Mentira, a cada dia eles me incomodavam mais, e eu forçava mais o meu inconsciente a empurrá-los para o fundo da geladeira.
Voltei a comprar sopas Vono, pra não pensar no que poderia ter se transformado aquela comida preciosa da mamãe.
A cada dia crescia o medo de jogar tudo no lixo. No mínimo, estaria fedendo muito. No máximo, uma subespécie formada pela união de cerca de 15 tipos de fungos diferentes me atacaria, assim que eu retirasse aquela tampa hermética azul.
Hoje, no entanto, quando abri a geladeira, tive a impressão de ver a tampa do frango se abrindo lentamente.

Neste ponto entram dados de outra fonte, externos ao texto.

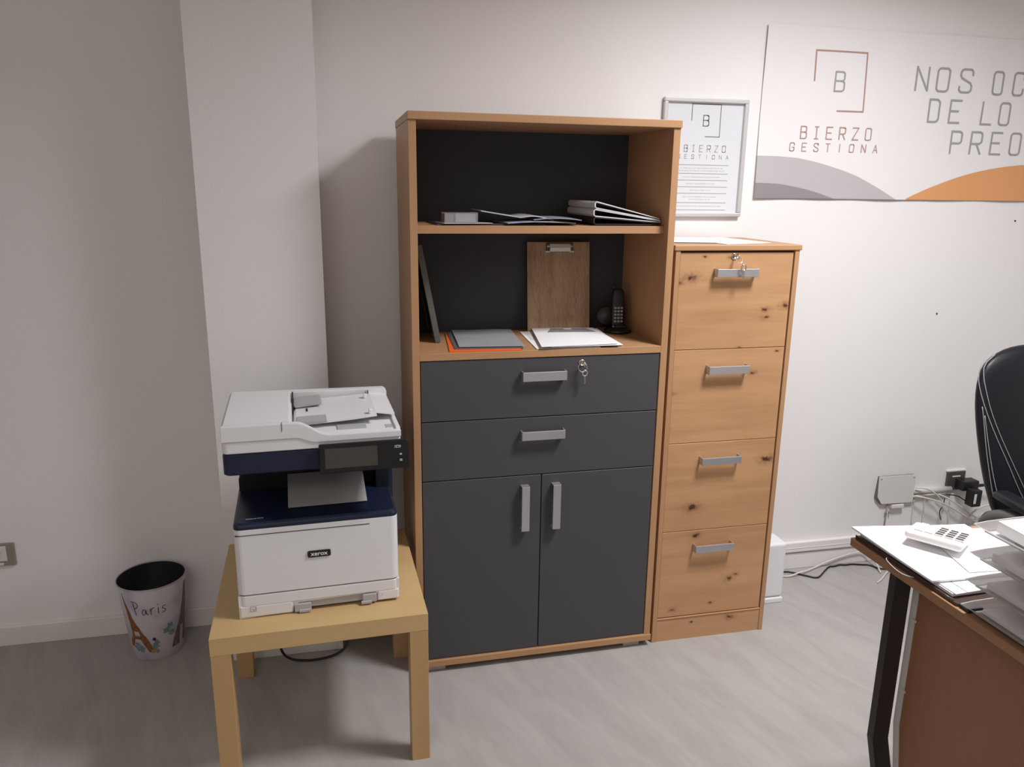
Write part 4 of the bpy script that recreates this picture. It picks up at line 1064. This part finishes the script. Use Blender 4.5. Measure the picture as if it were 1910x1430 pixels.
b = MB(); b.box(-.09, .09, -.10, .0, .98, 1.045, .02, 3); 
b = MB(); b.box(-.25, .25, -.50, -.03, .42, .51, .04, 4); b.build('seat', LEA, chr_)
for sd in (-1, 1):
    pts = [(sd * .30 - .03 * sd, -.12, .625), (sd * .305, -.18, .632), (sd * .30, -.28, .625), (sd * .29, -.38, .60)]
    b = MB()
    secs = []
    for i, (x, y, z) in enumerate([(sd * .272, -.125, .602), (sd * .278, -.145, .606), (sd * .283, -.22, .604), (sd * .280, -.32, .592), (sd * .272, -.40, .572), (sd * .268, -.42, .566)]):
        w = (.018, .030, .034, .034, .030, .012)[i]; h = (.008, .014, .016, .016, .014, .006)[i]
        secs.append([(x + w * math.copysign(abs(math.cos(a)) ** .7, math.cos(a)), y, z + h * math.copysign(abs(math.sin(a)) ** .7, math.sin(a))) for a in [2 * PI * k / 20 for k in range(20)]])
    pad = b.loft(secs).build('armrest_pad', LEA, chr_)
    b = MB(); b.tube([(sd * .26, -.10, .44), (sd * .300, -.12, .50), (sd * .298, -.18, .553), (sd * .285, -.30, .560), (sd * .28, -.37, .52), (sd * .25, -.36, .45)], .024, 12, smooth_path=2)
    b.build('armrest_support', mat('dark_grey_plastic', (.10, .092, .09), .5), chr_)
b = MB(); b.tube([(0, -.27, .10), (0, -.27, .42)], .028, 16); b.build('gas_column', BLK, chr_)
for k in range(5):
    a = 2 * PI * k / 5 + .3
    b = MB().tube([(0, -.27, .115), (.30 * math.cos(a), -.27 + .30 * math.sin(a), .075)], [.028, .016], 10)
    lg = b.build('base_arm', BLK, chr_)
    b = MB().tube([(.30 * math.cos(a) - .02 * math.sin(a), -.27 + .30 * math.sin(a) + .02 * math.cos(a), .028), (.30 * math.cos(a) + .02 * math.sin(a), -.27 + .30 * math.sin(a) - .02 * math.cos(a), .028)], .028, 16)
    b.tube([(.30 * math.cos(a), -.27 + .30 * math.sin(a), .04), (.30 * math.cos(a), -.27 + .30 * math.sin(a), .08)], .008, 8)
    b.build('castor', BLK, lg)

Pensei comigo: "Estão ganhando vida, antes que aprendam a construir armas, vou me livrar deles".
Tive que me segurar muito pra não jogar a comida com Tuppeware e tudo na lixeira.
Só de pensar em lavar aquilo depois, meu Deus!
Mas se tem uma coisa que enfurece a Senhora Cury Reis é que os filhinhos sumam com os Tuppeware(s) dela. Ela fica doida. Então achei melhor enfrentar meus medos, colocar um prendedor no nariz e me direcionar até a lixeira do prédio.
Coloquei a cabeça pra fora da porta. Não queria ser acusada pelos vizinhos de ter criado um monstro na geladeira. Mesmo sendo a mais pura verdade.
Foram os 2 minutos mais demorados da minha vida.
Abri as cumbuquinhas, joguei o conteúdo na lixeira, tampei as cumbuquinhas rapidamente, entrei em casa rapidamente, tranquei a porta mais rapidamente ainda e lavei tudo.
Ouvia os fungos se contorcendo e empurrando a tampa da lixeira pra cima. Os do Carneiro peleando com os do frango, que, a essa altura, já haviam desenvolvido bazucas com os ossinhos e a cartilagem.
Foram momentos de tensão, meu coração batia forte e comecei a ficar preocupada com a possibilidade de algum vizinho ser pego de surpresa no corredor enquanto esperava pelo elevador, que demora uma vida pra chegar ao terceiro andar.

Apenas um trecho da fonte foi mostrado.